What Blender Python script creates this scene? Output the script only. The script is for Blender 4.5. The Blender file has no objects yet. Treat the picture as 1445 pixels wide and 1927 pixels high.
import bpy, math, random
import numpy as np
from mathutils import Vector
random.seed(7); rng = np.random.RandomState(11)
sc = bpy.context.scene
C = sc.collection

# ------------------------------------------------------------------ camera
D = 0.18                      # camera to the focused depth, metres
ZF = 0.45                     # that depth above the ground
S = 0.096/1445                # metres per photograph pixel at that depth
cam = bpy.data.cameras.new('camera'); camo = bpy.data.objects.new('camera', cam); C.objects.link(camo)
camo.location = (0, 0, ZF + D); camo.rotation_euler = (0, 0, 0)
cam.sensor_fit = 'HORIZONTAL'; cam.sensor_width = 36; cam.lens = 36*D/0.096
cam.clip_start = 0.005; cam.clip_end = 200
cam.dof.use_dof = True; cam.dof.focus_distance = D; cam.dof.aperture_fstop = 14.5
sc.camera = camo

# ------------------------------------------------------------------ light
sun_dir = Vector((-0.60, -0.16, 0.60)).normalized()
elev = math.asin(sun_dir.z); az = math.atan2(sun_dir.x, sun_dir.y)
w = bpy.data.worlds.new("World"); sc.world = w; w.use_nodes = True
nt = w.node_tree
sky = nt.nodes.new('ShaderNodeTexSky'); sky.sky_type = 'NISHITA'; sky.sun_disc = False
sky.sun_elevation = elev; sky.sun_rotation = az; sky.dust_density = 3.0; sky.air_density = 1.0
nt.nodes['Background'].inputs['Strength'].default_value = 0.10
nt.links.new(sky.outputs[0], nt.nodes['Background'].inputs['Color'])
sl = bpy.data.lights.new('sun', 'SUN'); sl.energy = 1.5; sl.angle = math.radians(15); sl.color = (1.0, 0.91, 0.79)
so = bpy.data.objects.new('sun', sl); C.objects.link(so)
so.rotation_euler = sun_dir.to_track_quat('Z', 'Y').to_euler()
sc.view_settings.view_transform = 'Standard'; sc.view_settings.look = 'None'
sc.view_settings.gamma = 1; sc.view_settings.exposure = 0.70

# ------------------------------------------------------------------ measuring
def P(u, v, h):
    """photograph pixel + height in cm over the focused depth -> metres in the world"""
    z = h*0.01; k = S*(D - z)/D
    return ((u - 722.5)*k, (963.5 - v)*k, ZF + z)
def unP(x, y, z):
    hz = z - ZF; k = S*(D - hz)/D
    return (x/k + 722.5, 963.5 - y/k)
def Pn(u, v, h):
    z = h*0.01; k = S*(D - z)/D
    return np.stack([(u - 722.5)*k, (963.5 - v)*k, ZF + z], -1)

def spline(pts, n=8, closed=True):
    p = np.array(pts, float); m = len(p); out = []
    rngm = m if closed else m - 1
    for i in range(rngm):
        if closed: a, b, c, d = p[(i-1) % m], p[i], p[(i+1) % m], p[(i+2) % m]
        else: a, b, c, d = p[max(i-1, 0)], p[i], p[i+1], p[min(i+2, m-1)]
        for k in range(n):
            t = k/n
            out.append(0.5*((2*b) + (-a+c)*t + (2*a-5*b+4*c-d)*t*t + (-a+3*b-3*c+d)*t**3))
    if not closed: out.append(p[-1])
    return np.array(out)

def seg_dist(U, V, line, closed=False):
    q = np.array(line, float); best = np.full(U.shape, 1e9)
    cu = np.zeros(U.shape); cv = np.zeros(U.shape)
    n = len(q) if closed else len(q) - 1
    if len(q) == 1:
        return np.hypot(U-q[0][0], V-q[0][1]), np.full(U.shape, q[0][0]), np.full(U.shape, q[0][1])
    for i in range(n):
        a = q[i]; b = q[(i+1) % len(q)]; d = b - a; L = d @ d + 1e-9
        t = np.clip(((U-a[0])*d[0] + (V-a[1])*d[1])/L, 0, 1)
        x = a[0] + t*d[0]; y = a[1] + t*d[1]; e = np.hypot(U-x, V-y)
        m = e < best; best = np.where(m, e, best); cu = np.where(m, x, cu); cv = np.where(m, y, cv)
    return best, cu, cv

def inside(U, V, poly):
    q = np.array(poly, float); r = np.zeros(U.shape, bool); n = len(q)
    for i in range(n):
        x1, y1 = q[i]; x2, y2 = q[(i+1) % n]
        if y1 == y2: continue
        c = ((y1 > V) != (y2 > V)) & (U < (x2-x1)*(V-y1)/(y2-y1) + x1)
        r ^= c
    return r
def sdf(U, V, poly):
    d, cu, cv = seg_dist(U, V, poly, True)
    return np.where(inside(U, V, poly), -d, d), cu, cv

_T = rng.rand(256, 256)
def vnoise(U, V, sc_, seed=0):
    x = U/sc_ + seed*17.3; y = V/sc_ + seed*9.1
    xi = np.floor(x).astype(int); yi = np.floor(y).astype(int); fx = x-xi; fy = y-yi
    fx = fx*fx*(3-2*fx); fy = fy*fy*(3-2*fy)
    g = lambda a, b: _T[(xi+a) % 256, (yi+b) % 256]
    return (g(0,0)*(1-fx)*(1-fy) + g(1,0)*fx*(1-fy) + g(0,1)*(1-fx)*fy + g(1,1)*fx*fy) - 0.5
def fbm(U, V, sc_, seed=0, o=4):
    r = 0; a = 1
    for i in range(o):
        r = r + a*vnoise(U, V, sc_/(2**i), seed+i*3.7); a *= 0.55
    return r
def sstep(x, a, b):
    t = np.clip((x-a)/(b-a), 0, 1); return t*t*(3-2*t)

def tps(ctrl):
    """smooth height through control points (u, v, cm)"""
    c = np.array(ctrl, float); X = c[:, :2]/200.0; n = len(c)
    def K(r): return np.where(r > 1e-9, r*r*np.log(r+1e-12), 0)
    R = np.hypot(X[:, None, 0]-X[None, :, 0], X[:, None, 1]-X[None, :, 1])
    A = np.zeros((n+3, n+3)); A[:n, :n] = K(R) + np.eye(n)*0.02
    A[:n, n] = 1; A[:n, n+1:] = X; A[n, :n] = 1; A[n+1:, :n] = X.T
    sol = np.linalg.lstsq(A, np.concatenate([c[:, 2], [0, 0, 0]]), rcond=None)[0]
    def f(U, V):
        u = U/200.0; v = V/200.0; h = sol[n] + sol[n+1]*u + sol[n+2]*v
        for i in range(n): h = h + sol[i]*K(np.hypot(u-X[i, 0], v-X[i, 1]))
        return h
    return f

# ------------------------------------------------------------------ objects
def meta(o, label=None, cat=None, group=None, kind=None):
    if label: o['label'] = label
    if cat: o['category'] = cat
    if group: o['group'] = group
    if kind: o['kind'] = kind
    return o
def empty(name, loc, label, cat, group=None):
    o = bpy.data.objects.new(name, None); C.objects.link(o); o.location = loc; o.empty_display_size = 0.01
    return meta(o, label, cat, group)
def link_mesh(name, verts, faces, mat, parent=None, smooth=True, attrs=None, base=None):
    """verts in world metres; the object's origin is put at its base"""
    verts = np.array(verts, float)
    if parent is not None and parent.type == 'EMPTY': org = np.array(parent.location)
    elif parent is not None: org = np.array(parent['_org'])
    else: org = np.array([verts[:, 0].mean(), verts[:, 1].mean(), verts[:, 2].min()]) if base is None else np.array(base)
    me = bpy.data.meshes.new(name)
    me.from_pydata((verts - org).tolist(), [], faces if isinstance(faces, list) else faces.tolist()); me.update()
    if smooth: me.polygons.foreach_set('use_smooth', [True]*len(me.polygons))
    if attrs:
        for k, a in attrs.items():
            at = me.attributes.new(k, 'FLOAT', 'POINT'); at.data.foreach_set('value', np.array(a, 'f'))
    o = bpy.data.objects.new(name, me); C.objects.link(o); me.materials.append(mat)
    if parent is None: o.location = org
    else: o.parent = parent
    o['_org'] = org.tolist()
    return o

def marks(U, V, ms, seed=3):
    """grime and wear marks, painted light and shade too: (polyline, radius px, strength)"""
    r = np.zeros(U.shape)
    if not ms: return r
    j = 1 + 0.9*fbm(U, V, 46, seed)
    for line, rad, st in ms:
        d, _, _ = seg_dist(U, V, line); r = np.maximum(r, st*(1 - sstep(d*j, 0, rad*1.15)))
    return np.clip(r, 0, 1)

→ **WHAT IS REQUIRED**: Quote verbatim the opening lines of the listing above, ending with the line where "C = sc.collection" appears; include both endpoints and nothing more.

→ **EXERCISE SOLUTION**:
What Blender Python script creates this scene? Output the script only. The script is for Blender 4.5. The Blender file has no objects yet. Treat the picture as 1445 pixels wide and 1927 pixels high.
import bpy, math, random
import numpy as np
from mathutils import Vector
random.seed(7); rng = np.random.RandomState(11)
sc = bpy.context.scene
C = sc.collection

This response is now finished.